Iron_Monkey92 Iron_Monkey92 4/21/2019 12:46
Indeed, what arbiter did in Grenke open is correct, the result of the tournament should be fair to others as well.
We can't blame Firouzja, as he was courted in the situation. Imagine how does Iran chess progress in the future will issue, let said if Firouzja becomes world champion?! what if the challenger is Boris Gelfand? or if any player included Iranian and Isreal player in candidates tournament?

I think is time for FIDE or Iran Chess Federation to come out a solution for this, as this is a matter of time before happen.
Lilloso Lilloso 4/21/2019 09:37
"The arbiters at the GRENKE Chess Open, however, decided not to fiddle with the pairings even if this was only the third round". And they are right !
finrod1975 finrod1975 4/21/2019 09:03
Fide, and also the organizers fault, they should immidiatly ban for 3 years every player who refuses to play anyone.
fixpont fixpont 4/21/2019 07:40
Even though Firouzja has my sympathy, Iran should be banned from international events.
Rambus Rambus 4/21/2019 06:13
To quote Raheem Stirling, "If you walk off, they win". Difficult to blame Alireza as well, facing the threat of severe punishment back home.
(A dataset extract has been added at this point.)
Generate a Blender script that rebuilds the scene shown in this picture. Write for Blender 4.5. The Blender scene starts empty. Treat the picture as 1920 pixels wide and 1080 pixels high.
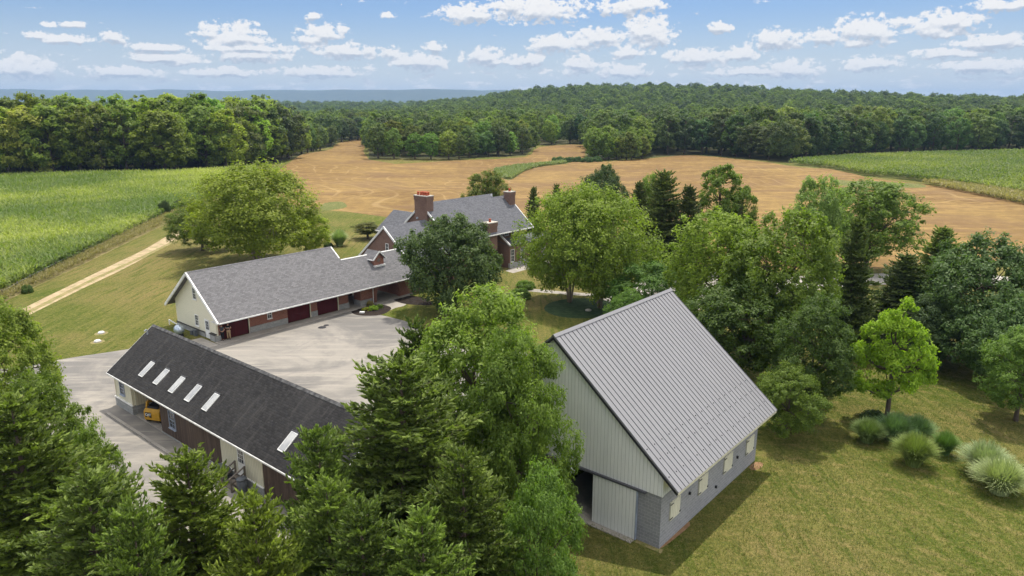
import bpy, math, random
import numpy as np
from mathutils import Vector
from mathutils.geometry import delaunay_2d_cdt

random.seed(7)
R = math.radians
scene = bpy.context.scene
col = scene.collection

# ------------------------------------------------------------------ camera geometry and site frame
F, HZ, H = 1350.0, 195.0, 24.0
P = math.atan((540 - HZ) / F)
A = R(40.2)
E1 = (math.sin(A), math.cos(A)); E2 = (-math.cos(A), math.sin(A))
SITE_ROT = math.pi / 2 - A

def hgt(x, y):
    x = np.asarray(x, float); y = np.asarray(y, float)
    r = np.hypot(x, y)
    w = np.clip((r - 150) / 170, 0, 1); w = w * w * (3 - 2 * w)
    s = (np.sin(x * .021 + 1.3) * np.sin(y * .017 + .4) + .6 * np.sin(x * .037 - y * .012 + 2.) + .4 * np.sin(y * .045 + x * .02)) * 1.0
    s2 = -1.6 * np.exp(-((x + 60) ** 2 / 60 ** 2 + (y - 470) ** 2 / 60 ** 2)) 
    hill = 38 * np.exp(-((np.where(x < 150, (x - 150) / 270, (x - 150) / 420)) ** 2 + (np.where(y < 1300, (y - 1300) / 430, (y - 1300) / 700)) ** 2))
    low = -14 * np.exp(-(((x + 450) / 500) ** 2 + ((y - 1100) / 420) ** 2))
    right = 7 * np.clip((r - 420) / 500, 0, 1) * np.clip((x - 150) / 500, 0, 1)
    return w * s + s2 + (hill + low + right) * np.clip((r - 330) / 250, 0, 1)

def uvp(u, v, z=0.0):
    return (u * E1[0] + v * E2[0], u * E1[1] + v * E2[1], z)
def touv(x, y):
    return (x * E1[0] + y * E1[1], x * E2[0] + y * E2[1])
def at(px, py):
    """ground point under a photograph pixel"""
    u = (px - 960) / F; v = (540 - py) / F
    d = (u, math.cos(P) + v * math.sin(P), -math.sin(P) + v * math.cos(P))
    z = 0.0
    t = 0
    for _ in range(12):
        t = (z - H) / min(d[2], -1e-3)
        t = min(t, 3000)
        z = .5 * z + .5 * float(hgt(d[0] * t, d[1] * t))
    return d[0] * t, d[1] * t

# ------------------------------------------------------------------ object helpers
def tag(o, label=None, cat=None, group=None, kind=None):
    if label: o['label'] = label
    if cat: o['category'] = cat
    if group: o['group'] = group
    if kind: o['kind'] = kind
    return o
def empty(name, loc, rz=0.0, label=None, cat=None, group=None):
    o = bpy.data.objects.new(name, None); col.objects.link(o)
    o.location = loc; o.rotation_euler = (0, 0, rz)
    o.empty_display_size = .3
    return tag(o, label, cat, group)
def link(name, me, parent=None):
    o = bpy.data.objects.new(name, me); col.objects.link(o)
    if parent: o.parent = parent
    return o
def np_mesh(name, V, Fq, mats, tint=None, smooth=False, midx=None):
    V = np.asarray(V, np.float32); Fq = np.asarray(Fq, np.int32)
    me = bpy.data.meshes.new(name)
    n, k = Fq.shape
    me.vertices.add(len(V)); me.vertices.foreach_set('co', V.ravel())
    me.loops.add(n * k); me.loops.foreach_set('vertex_index', Fq.ravel())
    me.polygons.add(n); me.polygons.foreach_set('loop_start', np.arange(0, n * k, k, dtype=np.int32))
    if midx is not None: me.polygons.foreach_set('material_index', np.asarray(midx, np.int32))
    me.polygons.foreach_set('use_smooth', np.full(n, smooth))
    me.update(calc_edges=True)
    if tint is not None:
        a = me.attributes.new('tint', 'FLOAT', 'FACE'); a.data.foreach_set('value', np.asarray(tint, np.float32))
    for m in (mats if isinstance(mats, (list, tuple)) else [mats]): me.materials.append(m)
    return me

class MB:
    """collects boxes, polygons and tubes, then links them as ONE mesh with metre-scaled UVs"""
    def __init__(s): s.v = []; s.f = []; s.m = []; s.cur = 0
    def add(s, vs, fs):
        o = len(s.v); s.v += [tuple(q) for q in vs]
        for f in fs: s.f.append([o + i for i in f]); s.m.append(s.cur)
        return s
    def box(s, x0, x1, y0, y1, z0, z1):
        x0, x1 = min(x0, x1), max(x0, x1); y0, y1 = min(y0, y1), max(y0, y1); z0, z1 = min(z0, z1), max(z0, z1)
        return s.add([(x0,y0,z0),(x1,y0,z0),(x1,y1,z0),(x0,y1,z0),(x0,y0,z1),(x1,y0,z1),(x1,y1,z1),(x0,y1,z1)],
                     [(3,2,1,0),(4,5,6,7),(0,1,5,4),(1,2,6,5),(2,3,7,6),(3,0,4,7)])
    def prism(s, poly, a0, a1, axis):
        """poly: 2-D ccw points in the plane normal to axis (0: (y,z), 1: (x,z), 2: (x,y)), extruded a0..a1"""
        def p3(q, a):
            return (a, q[0], q[1]) if axis == 0 else ((q[0], a, q[1]) if axis == 1 else (q[0], q[1], a))
        n = len(poly)
        vs = [p3(q, a0) for q in poly] + [p3(q, a1) for q in poly]
        fl = axis == 1
        fs = [tuple(range(n))[::1 if fl else -1], tuple(range(n, 2 * n))[::-1 if fl else 1]]
        for i in range(n):
            j = (i + 1) % n
            fs.append((j, i, n + i, n + j) if fl else (i, j, n + j, n + i))
        return s.add(vs, fs)
    def slab(s, quad, t):
        """quad (4 pts, ccw seen from above), thickened downward along its normal"""
        a, b, c, d = [Vector(q) for q in quad]
        n = (b - a).cross(c - b).normalized()
        lo = [q - n * t for q in (a, b, c, d)]
        return s.add([a, b, c, d] + lo, [(0,1,2,3),(7,6,5,4),(0,4,5,1),(1,5,6,2),(2,6,7,3),(3,7,4,0)])
    def bar(s, p, q, w, h=None, up=(0, 0, 1)):
        h = h or w; p = Vector(p); q = Vector(q); d = (q - p).normalized()
        upv = Vector(up)
        if abs(d.dot(upv)) > .98: upv = Vector((1, 0, 0))
        a = d.cross(upv).normalized(); b = a.cross(d)
        vs = []
        for c in (p, q):
            for i, j in ((-1,-1),(1,-1),(1,1),(-1,1)): vs.append(c + a * (i * w / 2) + b * (j * h / 2))
        return s.add(vs, [(3,2,1,0),(4,5,6,7),(0,1,5,4),(1,2,6,5),(2,3,7,6),(3,0,4,7)])
    def tube(s, pts, rad, n=10, cap=True):
        pts = [Vector(p) for p in pts]
        rad = rad if isinstance(rad, (list, tuple)) else [rad] * len(pts)
        vs = []; fs = []
        ref = None
        for i, p in enumerate(pts):
            d = (pts[min(i + 1, len(pts) - 1)] - pts[max(i - 1, 0)]).normalized()
            if ref is None: ref = Vector((1, 0, 0)) if abs(d.x) < .8 else Vector((0, 1, 0))
            a = (ref - d * ref.dot(d)).normalized(); ref = a; b = d.cross(a)
            for k in range(n):
                t = 2 * math.pi * k / n
                vs.append(p + (a * math.cos(t) + b * math.sin(t)) * rad[i])
        for i in range(len(pts) - 1):
            for k in range(n):
                j = (k + 1) % n
                fs.append((i*n+k, i*n+j, (i+1)*n+j, (i+1)*n+k))
        if cap:
            fs.append(tuple(range(n))[::-1]); fs.append(tuple(range((len(pts)-1)*n, len(pts)*n)))
        return s.add(vs, fs)
    def sphere(s, c, r, nu=10, nv=7):
        r = r if isinstance(r, (list, tuple)) else (r, r, r)
        vs = [(c[0], c[1], c[2] - r[2])]; fs = []
        for i in range(1, nv):
            ph = -math.pi / 2 + math.pi * i / nv
            for k in range(nu):
                t = 2 * math.pi * k / nu
                vs.append((c[0] + r[0]*math.cos(ph)*math.cos(t), c[1] + r[1]*math.cos(ph)*math.sin(t), c[2] + r[2]*math.sin(ph)))
        vs.append((c[0], c[1], c[2] + r[2])); T = len(vs) - 1
        for k in range(nu):
            j = (k + 1) % nu
            fs.append((0, 1 + j, 1 + k)); fs.append((T, T - nu + k, T - nu + j))
            for i in range(nv - 2):
                a = 1 + i * nu
                fs.append((a + k, a + j, a + nu + j, a + nu + k))
        return s.add(vs, fs)
    def build(s, name, mats, parent=None, smooth=False):
        me = bpy.data.meshes.new(name)
        me.from_pydata(s.v, [], s.f)
        for m in (mats if isinstance(mats, (list, tuple)) else [mats]): me.materials.append(m)
        me.polygons.foreach_set('material_index', s.m)
        me.polygons.foreach_set('use_smooth', [smooth] * len(s.f))
        uvl = me.uv_layers.new(name='UVMap')
        for p in me.polygons:
            n = p.normal
            if abs(n.z) > .995: t = Vector((1, 0, 0)); b = Vector((0, 1, 0))
            else:
                t = Vector((-n.y, n.x, 0)).normalized(); b = n.cross(t)
            for li in p.loop_indices:
                co = me.vertices[me.loops[li].vertex_index].co
                uvl.data[li].uv = (co.dot(t), co.dot(b))
        me.update()
        return link(name, me, parent)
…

Should sanction Iranian Chess Federation.
Setne007 Setne007 4/21/2019 12:15
FIDE should sanction the player and the Iranian Chess Federation.
Dorado Dorado 4/20/2019 11:26
I wonder why the organisers invite players from Iran knowing this problem.
Maby FIDE should also ban players who refuse to play other players because of religion and FIDE should certainly not let Iran host international chess events.
Ty Riprock Ty Riprock 4/20/2019 11:16
A difficult problem. It is outrageous that chessplayers are being forced to be part of a political boycott, against the principles of chess. For instance, both the Virginia US & South Carolina US state federations were founded in the 1930s & hosted racially integrated tournaments during the era of Jim Crow laws enforcing segregation. Black players could not eat in white restaurants & were o9ften kept from their right to vote, but were welcomed in those Southern chess tournament. Chess should be bringing Iran closer to the rest of the world, not cooperating in secular boycotts.

But how to punish the Iranian regime, which has also been permitted to host international events where they imposed their religious laws upon foreign contestants, without harming the players who are caught in the middle?